Electromagnetohydrodynamic flow through a periodically grooved channel

This paper harnesses the spectral approach to study electromagnetohydrodynamics (EMHD) flow through an undulating 2D microchannel for a Newtonian fluid. The present study aims to investigate EMHD flow through a periodically patterned channel for large values of corrugation amplitude (surface roughness) relative to the channel height, Hartmann number and a wide range of wavelengths. A mathematical model is developed for the hydraulic permeability and the velocity field using the Fourier approach. By imposing a small pattern amplitude constraint, asymptotic analysis was employed to investigate the model presented in the literature. In the present study, hydraulic permeability is shown to strongly depend on the Hartmann number, pattern amplitude and wavelength. The spectral method predicts a monotonic decrease in hydraulic permeability irrespective of pattern amplitude at a small dimensionless wavelength (λ = 1) and Hartmann number (Ha < 1). At large wavelengths (λ > 3), the hydraulic permeability demonstrates an augmentation corresponding to the pattern amplitude.

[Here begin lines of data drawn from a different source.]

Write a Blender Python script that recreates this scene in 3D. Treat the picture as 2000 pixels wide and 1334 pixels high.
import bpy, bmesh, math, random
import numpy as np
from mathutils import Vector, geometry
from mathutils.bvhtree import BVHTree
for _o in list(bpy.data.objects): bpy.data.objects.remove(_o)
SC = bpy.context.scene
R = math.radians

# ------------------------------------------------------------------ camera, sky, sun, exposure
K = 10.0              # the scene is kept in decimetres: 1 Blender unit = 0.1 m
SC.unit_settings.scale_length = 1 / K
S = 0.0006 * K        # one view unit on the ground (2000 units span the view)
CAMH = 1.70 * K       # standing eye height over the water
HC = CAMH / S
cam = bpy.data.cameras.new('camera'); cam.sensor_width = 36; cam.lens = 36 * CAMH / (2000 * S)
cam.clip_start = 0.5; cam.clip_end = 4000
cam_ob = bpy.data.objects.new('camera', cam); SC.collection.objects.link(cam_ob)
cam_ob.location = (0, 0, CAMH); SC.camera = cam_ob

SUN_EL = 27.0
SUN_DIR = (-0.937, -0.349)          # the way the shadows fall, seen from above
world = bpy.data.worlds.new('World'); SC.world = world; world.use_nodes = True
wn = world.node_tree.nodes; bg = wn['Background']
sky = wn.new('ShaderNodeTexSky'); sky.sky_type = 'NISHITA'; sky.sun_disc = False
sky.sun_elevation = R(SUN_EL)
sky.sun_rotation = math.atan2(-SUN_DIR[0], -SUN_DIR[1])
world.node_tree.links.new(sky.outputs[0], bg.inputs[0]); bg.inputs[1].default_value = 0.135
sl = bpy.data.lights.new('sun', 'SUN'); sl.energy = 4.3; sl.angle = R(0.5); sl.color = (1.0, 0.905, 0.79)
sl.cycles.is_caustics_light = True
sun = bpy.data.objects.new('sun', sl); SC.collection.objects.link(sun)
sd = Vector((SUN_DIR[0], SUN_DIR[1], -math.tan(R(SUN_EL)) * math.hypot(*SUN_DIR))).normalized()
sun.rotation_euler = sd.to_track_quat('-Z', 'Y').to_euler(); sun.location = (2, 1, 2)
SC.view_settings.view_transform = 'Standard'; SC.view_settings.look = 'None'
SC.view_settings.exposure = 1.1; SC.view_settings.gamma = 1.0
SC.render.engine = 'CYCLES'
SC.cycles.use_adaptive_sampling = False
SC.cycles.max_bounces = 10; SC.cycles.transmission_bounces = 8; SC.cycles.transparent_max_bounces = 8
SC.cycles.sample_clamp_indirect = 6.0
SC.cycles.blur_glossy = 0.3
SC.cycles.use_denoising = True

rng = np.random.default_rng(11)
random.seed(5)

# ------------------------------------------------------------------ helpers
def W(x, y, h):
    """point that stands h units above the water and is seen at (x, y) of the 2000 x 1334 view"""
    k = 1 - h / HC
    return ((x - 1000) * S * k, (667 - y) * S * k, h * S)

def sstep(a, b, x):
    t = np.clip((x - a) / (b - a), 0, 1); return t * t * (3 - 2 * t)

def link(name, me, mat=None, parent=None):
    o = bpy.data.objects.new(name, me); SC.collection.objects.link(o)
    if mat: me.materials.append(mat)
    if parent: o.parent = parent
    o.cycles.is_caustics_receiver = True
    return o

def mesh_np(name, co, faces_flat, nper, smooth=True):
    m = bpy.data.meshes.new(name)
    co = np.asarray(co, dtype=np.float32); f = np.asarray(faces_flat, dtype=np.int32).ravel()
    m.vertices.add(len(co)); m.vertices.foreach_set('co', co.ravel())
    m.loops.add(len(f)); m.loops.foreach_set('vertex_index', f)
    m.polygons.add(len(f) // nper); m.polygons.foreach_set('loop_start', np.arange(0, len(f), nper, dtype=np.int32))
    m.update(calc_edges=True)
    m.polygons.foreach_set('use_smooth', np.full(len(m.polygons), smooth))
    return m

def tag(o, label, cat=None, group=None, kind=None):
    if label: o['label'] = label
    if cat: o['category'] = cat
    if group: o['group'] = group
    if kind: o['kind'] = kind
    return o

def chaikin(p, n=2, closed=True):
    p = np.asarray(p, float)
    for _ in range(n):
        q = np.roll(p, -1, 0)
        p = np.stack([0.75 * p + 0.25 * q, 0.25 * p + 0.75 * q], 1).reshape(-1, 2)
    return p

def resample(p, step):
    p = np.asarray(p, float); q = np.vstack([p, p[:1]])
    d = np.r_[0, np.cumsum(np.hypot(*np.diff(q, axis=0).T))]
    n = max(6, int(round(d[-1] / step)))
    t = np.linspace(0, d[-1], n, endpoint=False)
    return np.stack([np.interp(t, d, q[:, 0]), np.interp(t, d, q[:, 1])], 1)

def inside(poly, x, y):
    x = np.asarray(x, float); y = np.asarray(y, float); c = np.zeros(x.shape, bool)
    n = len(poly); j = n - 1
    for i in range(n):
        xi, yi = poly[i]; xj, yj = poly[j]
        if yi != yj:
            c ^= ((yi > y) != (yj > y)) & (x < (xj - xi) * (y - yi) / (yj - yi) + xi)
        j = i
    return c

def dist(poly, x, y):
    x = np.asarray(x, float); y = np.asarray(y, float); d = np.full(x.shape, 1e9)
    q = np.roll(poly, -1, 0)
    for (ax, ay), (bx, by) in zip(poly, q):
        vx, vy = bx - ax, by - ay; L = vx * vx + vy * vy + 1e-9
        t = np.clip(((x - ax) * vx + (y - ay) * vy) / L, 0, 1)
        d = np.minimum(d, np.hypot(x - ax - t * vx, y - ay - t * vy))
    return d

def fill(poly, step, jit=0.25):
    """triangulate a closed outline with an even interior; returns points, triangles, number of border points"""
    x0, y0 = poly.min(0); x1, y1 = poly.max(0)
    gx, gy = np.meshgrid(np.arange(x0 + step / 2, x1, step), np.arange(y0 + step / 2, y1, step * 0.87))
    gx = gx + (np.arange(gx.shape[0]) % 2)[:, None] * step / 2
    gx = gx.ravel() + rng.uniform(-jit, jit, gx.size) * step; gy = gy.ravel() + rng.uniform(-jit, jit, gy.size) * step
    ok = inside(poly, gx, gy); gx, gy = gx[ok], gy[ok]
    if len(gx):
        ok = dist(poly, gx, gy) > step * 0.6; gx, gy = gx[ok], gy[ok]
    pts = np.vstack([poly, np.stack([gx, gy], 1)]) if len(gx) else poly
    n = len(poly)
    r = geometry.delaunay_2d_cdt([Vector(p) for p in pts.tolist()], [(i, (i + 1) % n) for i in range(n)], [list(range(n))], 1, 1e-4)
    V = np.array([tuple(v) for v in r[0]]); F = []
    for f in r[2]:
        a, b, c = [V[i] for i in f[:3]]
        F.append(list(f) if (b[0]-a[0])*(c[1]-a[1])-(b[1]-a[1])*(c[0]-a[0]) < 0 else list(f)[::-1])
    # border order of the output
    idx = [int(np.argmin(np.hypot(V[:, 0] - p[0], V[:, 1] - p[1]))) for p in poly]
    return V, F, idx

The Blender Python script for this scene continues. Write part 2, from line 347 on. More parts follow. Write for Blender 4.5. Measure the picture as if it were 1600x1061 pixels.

At intermediate wavelength ( 2.5 < λ < 3 ), the permeability of the channel firstly decreases and then increases with pattern amplitude. For large Hartmann numbers ( H a ≫ 1 ) , the prediction from the spectral model exhibits a similar trend as a function of wavelength. Across a range of wavelengths, the spectral model captured the permeability minima for various large Hartmann number values. The spectral model is significantly faster than the finite-element-based numerical simulation, with computational efficiency ranging from 150 to 250 times higher. The existence of a limited pattern amplitude and Hartmann number for small-large wavelength patterns, at which the permeability of the channel is minimized, is one example of a prediction from the spectral model that is beyond the resolution of currently accessible asymptotic theories.